When Credit Cards Trump Cash

Do you remember the kid in elementary school who borrowed a dollar against tomorrow’s lunch money, for that extra ice cream he just had to have? And then, there was the other kid, from whom he borrowed the money, at $0.10 interest, per day. Depending on whether you’re closer to being like the first kid or the second kid, having a credit card can be either terribly unwise or truly helpful for your financial status.
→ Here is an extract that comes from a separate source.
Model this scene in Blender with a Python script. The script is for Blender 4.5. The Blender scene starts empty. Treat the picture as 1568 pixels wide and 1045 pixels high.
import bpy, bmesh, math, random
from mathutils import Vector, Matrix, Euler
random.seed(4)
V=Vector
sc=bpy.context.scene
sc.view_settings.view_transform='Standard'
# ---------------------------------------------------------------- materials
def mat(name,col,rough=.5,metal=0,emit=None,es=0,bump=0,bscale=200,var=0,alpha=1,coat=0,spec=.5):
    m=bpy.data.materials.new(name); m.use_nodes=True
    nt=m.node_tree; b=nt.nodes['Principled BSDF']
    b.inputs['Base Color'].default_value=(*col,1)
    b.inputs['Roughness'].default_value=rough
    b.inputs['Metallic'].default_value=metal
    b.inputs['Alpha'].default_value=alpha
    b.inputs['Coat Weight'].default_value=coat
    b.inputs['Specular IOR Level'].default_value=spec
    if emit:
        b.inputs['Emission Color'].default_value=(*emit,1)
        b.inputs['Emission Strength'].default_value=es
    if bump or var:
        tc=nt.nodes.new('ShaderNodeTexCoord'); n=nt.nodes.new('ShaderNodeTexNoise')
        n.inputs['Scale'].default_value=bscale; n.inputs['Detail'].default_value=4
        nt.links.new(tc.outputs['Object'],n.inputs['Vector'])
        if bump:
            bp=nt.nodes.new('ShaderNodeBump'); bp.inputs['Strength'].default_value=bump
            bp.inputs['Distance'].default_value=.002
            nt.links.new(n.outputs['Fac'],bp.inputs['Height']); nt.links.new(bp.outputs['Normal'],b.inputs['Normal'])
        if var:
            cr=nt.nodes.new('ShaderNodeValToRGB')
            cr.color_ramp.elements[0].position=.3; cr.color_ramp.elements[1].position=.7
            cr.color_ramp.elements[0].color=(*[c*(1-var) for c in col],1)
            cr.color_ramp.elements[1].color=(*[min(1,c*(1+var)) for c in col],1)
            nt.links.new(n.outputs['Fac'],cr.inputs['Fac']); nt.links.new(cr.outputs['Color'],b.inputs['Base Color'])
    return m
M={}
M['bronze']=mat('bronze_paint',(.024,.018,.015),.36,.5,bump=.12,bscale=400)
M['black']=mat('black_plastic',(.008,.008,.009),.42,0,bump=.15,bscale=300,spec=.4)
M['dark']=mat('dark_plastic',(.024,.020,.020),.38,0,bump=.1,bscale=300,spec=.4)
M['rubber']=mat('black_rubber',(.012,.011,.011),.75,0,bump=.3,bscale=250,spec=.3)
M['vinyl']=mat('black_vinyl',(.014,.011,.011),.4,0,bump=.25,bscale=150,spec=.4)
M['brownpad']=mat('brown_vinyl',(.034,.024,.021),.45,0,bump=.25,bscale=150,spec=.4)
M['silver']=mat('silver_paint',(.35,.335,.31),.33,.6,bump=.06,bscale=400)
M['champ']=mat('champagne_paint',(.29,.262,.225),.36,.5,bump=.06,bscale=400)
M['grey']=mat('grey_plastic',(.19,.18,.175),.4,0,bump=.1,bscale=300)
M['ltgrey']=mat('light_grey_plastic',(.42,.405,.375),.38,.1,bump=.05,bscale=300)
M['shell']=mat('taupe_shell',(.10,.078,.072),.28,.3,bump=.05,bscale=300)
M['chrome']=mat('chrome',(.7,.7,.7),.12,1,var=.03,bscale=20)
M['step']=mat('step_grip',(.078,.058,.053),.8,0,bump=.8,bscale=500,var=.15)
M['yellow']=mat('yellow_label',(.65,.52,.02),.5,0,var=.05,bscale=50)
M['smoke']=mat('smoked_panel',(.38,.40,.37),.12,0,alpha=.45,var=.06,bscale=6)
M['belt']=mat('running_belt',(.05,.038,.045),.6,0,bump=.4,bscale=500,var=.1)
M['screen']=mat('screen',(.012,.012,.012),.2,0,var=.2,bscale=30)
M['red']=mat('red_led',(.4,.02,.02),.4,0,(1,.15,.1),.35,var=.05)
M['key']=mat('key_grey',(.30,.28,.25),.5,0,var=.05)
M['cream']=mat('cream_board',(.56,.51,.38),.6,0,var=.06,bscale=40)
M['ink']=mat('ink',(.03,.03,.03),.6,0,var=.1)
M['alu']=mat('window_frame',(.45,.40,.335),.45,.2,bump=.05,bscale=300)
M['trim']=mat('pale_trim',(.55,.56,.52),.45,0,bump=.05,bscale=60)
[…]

Of course, many people fall somewhere between those two extremes: They don’t risk paying interest on frivolous items, and yet they don’t make extra money, either. If you’re the cautious type that doesn’t use credit when you can pay cash, you are precisely the person for whom using credit cards can actually be better than paying cash. Take this quiz to find out whether you’d benefit by paying your college tuition, room and board, and other major bills, with credit cards:

  1. Do you keep track of your spending and avoid buying anything if you don’t currently have enough money in the bank to cover the expense, even when store credit or an “IOU” is available to you?
  2. Could you completely ignore the “minimum payment” amount listed, and promptly write a check for the full balance amount?
  3. Do you want to establish your credit, so that you can rent or buy a car or home without a cosigner, someday?
  4. Do you like the idea of earning money on the money that you spend?

If—and only if!—you answered a resounding “yes” to all 4 of those questions, you may be a good candidate for putting everything you can on credit cards. Yes, everything! Typically, cash-back cards offer 1-5% on purchases, which can really add up: $1-$3 on every $100, $10-$30 on every $1,000, etc. Consider college tuition, for example: At $20,000 per year, even only 1% cash back adds up to $200. If you attend an out-of-state college or plan to study abroad, travel expenses can add up, as well. And if you purchase a new-to-you vehicle, you could earn enough in return to fill your tank with gas … well, maybe.

In addition, there are some credit cards that offer specials to new cardholders, such as $150 cash back on your first $500. As the linked article warns, you do well to pay attention to specific details of such offers. For instance, Discover offers 1% cash back on all purchases, only after you spend $3,000 for the year; until that point, you earn only 0.25%. Many offer higher percentages on certain categories, such as gas, travel, or restaurants, and others rotate the categories in which they offer higher amounts of cash back. Some credit cards offer gift cards worth more than the cash you could get back, and if you would already spend money at the stores in question, such a trade-off might be wise.

If you end up paying more in interest than you’re getting back, though, using credit cards is not a good idea. If you’re disciplined and cautious, though, you could end up getting hundreds or even thousands of dollars back on what you pay throughout your college years, just by paying with credit cards.